Shot of cold air from Canada expected mid-week; lows Wednesday and Thursday could dip into the teens

Cold air from Canada is poised to spill into the center of the country during the coming week.

By Summit Voice

SUMMIT COUNTY — In what sounds like good news for ski resorts eager to start making snow, the National Weather Service is forecasting a strong cold front to drop out of Canada mid-week, with overnight lows dropping into the teens and 20s starting Wednesday night.

That’s plenty cold to fire up the snow guns, which have already been moved into position at Arapahoe Basin and Loveland, the two resorts that traditionally compete for opening day honors. Starting Wednesday, nighttime lows should stay well below freezing, especially at the higher elevations.

A similar weather pattern prevailed last year, with a significant snowfall dusting the higher terrain around the Continental Divide Oct. 8. Arapahoe Basin opened a few days later, on Oct. 12.

Tuesday looks to be the nicest day of the week if you like sunny and warm weather, with highs climbing into to 60s. By Wednesday, highs will only reach the mid 50s as cooler air rushes down from central Canada. At this point, there looks to be just enough moisture with the system to trigger a few showers that could change over to snow down to valley levels Wednesday night and into Thursday.

The average high temperature for this time of year is 56 degrees (at Dillon); the average low is 27 degrees.
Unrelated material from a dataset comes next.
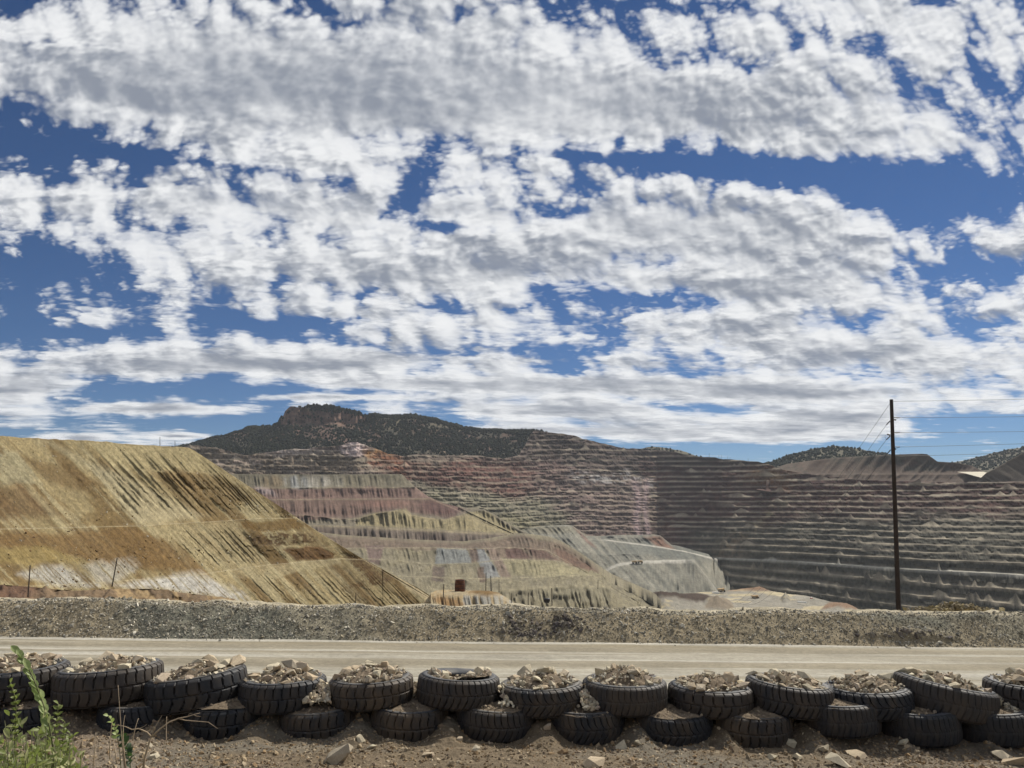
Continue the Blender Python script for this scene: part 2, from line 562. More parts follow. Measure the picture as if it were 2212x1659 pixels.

The record high for Oct. 1 is 70 degrees, set in 2010. The record low is 20 degrees, set in 1985.

Late Thursday and Friday should bring drier conditions along with some warming before the next shot of cold air arrives Friday night with another chance for precipitation and more cold air that should help snowmaking efforts.

That said, the various weather models are still widely spread, with one forecast showing a broad trough over the West that could bring an extended period of precipitation to the region. Most other models, however, show the West Coast trough cutoff from the jet stream, with less support for stormy weather.